I knew there was some solution to the competing claims about Alaskan temperatures. How could one body say that annual average temperatures had risen 5.4 degrees Fahrenheit over the last thirty years and another say it’s merely 2.7 degrees? The answer lies in this chart. The number used by the Times and now the Washington Post is not the last thirty years. It’s based on a period between 1966 and 1995. By picking 1966 as the base-point, you can get that result. But 1966 is a freak year. It’s one of the four coldest years in Alaska this century. And 1995 was one of the hottest. The Times cherry-picked two data points and argued an average trend between the two of them – about as dishonest a piece of statistical fiddling as you’ll find.

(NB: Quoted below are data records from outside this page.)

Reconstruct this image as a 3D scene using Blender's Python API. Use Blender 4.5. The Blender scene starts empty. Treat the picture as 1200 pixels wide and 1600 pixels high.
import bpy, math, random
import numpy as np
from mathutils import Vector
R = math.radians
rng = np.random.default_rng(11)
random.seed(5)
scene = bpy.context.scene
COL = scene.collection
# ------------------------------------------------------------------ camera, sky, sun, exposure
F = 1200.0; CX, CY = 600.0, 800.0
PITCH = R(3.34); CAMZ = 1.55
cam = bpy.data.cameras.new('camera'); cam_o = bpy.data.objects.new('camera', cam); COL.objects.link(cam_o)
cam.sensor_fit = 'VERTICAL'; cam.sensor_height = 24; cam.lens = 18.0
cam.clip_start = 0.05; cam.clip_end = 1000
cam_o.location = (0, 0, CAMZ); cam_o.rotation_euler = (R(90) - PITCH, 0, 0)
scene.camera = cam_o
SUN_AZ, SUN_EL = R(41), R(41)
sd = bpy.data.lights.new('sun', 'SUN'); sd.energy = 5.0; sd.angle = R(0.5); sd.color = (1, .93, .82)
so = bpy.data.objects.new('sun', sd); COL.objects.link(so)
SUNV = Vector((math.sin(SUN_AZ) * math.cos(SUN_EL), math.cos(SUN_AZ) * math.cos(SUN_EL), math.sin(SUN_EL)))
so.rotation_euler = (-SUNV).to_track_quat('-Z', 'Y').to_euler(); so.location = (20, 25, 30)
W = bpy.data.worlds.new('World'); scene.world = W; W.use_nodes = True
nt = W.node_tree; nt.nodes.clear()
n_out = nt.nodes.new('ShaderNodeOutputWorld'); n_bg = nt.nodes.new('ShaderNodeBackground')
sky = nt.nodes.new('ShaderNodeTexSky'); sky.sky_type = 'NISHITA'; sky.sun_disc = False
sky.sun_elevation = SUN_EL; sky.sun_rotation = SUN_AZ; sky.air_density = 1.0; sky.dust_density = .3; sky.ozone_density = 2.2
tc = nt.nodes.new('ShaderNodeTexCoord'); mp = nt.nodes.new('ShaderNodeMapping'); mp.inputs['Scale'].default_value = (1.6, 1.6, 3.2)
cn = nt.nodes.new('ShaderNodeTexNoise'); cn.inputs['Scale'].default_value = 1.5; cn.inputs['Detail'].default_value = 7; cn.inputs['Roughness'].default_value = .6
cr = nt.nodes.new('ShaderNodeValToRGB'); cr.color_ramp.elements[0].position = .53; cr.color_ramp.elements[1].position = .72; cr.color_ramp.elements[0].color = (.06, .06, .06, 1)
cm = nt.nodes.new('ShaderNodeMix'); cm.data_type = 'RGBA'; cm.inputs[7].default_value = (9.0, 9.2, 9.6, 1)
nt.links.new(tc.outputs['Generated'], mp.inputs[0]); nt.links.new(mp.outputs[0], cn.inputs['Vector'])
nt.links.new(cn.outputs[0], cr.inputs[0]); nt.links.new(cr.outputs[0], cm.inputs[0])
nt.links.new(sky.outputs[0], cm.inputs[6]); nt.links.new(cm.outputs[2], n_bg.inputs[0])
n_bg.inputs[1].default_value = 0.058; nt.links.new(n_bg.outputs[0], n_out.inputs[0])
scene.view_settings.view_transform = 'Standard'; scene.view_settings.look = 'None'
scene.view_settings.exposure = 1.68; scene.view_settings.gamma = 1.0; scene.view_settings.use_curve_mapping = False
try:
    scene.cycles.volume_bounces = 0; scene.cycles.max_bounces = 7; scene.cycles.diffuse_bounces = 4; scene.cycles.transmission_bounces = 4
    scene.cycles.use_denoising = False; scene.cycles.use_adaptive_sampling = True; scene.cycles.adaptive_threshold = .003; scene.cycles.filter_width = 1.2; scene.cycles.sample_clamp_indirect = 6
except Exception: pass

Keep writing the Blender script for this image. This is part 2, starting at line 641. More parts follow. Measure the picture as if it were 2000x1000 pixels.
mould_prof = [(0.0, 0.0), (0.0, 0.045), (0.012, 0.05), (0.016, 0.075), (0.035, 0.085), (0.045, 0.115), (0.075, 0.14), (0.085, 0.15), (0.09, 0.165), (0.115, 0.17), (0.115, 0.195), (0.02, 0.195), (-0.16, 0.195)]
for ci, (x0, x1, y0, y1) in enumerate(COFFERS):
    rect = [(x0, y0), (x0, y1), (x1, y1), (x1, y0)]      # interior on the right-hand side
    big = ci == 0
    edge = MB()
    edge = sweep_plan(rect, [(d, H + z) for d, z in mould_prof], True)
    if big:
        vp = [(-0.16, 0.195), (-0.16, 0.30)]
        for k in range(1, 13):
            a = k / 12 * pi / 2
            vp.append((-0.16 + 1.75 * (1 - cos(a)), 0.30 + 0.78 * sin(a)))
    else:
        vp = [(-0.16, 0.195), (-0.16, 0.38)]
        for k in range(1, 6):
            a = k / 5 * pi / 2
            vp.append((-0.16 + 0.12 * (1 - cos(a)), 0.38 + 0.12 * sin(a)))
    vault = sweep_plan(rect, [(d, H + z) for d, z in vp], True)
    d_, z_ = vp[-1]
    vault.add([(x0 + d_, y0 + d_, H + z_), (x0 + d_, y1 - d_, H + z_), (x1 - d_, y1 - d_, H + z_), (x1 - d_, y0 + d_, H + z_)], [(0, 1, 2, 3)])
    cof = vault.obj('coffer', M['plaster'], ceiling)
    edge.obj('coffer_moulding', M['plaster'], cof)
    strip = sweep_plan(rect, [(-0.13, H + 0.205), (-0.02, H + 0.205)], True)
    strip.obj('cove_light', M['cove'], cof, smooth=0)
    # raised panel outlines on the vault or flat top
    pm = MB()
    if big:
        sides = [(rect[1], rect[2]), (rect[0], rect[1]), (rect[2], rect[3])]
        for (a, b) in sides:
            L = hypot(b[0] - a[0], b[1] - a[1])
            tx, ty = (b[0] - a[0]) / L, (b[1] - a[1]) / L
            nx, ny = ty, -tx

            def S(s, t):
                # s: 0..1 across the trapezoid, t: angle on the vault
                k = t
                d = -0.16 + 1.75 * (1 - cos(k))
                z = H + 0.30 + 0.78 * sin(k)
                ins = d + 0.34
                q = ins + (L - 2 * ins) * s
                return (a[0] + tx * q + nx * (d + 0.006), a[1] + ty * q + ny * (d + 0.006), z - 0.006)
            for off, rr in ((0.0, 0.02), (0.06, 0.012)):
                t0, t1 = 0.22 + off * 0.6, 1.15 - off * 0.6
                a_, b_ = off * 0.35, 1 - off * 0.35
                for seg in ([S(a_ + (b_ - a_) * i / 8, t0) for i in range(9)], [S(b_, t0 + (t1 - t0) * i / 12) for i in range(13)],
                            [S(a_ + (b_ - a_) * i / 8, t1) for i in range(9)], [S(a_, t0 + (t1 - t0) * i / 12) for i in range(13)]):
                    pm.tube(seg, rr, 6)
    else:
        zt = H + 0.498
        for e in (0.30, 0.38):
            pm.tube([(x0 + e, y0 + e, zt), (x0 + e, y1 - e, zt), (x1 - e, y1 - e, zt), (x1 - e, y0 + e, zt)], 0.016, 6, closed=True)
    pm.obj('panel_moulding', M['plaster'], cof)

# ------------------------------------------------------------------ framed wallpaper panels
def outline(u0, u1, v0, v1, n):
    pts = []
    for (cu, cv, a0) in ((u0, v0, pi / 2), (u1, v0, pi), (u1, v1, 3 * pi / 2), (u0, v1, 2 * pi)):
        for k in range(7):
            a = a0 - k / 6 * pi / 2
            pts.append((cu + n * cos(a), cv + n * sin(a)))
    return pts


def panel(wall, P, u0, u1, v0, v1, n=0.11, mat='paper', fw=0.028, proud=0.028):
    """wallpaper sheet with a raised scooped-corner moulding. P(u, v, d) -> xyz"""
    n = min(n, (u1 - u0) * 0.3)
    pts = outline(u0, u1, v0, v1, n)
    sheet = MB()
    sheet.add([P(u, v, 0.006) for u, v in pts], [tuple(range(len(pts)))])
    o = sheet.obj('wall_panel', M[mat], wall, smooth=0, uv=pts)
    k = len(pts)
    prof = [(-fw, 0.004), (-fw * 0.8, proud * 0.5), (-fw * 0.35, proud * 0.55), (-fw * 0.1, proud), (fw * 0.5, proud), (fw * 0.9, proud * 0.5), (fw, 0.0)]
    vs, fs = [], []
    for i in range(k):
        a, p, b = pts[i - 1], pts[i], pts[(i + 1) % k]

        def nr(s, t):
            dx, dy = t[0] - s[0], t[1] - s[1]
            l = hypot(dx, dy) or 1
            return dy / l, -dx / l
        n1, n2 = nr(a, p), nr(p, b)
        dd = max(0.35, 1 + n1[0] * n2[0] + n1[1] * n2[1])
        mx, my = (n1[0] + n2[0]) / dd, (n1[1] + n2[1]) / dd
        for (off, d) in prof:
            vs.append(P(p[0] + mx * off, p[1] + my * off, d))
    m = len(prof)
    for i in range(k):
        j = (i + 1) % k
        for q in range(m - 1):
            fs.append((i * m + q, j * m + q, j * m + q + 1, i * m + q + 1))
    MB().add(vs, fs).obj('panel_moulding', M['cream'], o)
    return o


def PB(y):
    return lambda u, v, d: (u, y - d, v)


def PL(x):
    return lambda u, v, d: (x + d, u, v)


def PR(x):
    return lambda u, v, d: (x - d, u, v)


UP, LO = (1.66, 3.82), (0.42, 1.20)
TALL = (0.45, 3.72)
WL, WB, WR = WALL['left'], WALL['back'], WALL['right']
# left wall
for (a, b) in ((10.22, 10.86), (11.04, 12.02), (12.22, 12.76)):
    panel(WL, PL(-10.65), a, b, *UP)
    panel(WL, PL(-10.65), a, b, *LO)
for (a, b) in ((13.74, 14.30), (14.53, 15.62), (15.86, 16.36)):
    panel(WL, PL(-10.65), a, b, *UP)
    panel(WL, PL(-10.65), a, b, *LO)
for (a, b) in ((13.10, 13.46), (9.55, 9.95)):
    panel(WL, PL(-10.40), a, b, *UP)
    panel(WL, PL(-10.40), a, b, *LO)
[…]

Perhaps the original 7 degree number was from an even more strained attempt to skew the data. If you pick 1956 and 1981, for example, you could argue an annual average temperature rise of 11 degrees Fahrenheit! But if you’re an honest statistician, you’ll look at a seasonally corrected average. From that, you’ll find that the temperature has risen only about 1 degree Fahrenheit in the period cited by the Times. Notice the slyness of their correction:

A front-page article on June 16 about climate change in Alaska misstated the rise in temperatures there in the last 30 years. (The error was repeated in an editorial on Monday and in the Bob Herbert column on the Op-Ed page of June 24.) According to an assessment by the University of Alaska’s Center for Global Change and Arctic System Research, the annual mean temperature has risen 5.4 degrees Fahrenheit over 30 years, not 7 degrees [my italics].

When you first read that, you tend to infer that they’re talking about the same time period. But they’re not! They’ve switched from “the last 30 years” to just “30 years.” They moved the goalposts. This is not impugn their sources, who have gone out of their way not to make the kind of sweeping claims the Times has done. In fact, the researchers the Times cite have just told the Anchorage Daily News that “the strongest warming trend has shifted from Alaska into Northern Canada and the warming trend for most of Alaska … is now about half of the 1966-1995 value, or about 2-3 degrees F.” Say after me: all the news that’s easy to distort.

POSEUR ALERT: “If there’s anything that confounds the British more than American optimism, it’s baseball, which brings together on one bright pastoral greensward those twin nineteenth-century American deliriums: industrialization and individualism. Baseball turns into fun the oppressions of industry-management, productivity, accounting, specialization, even stealing-and yet the pageant of winners and losers in this proto-corporate world also allows for goodness to be measured, made immutable, and, thanks to the eternal vigilance of statistics, kept alive. Baseball is a game-some would say a ritual-of hope.” – John Lahr, The New Yorker.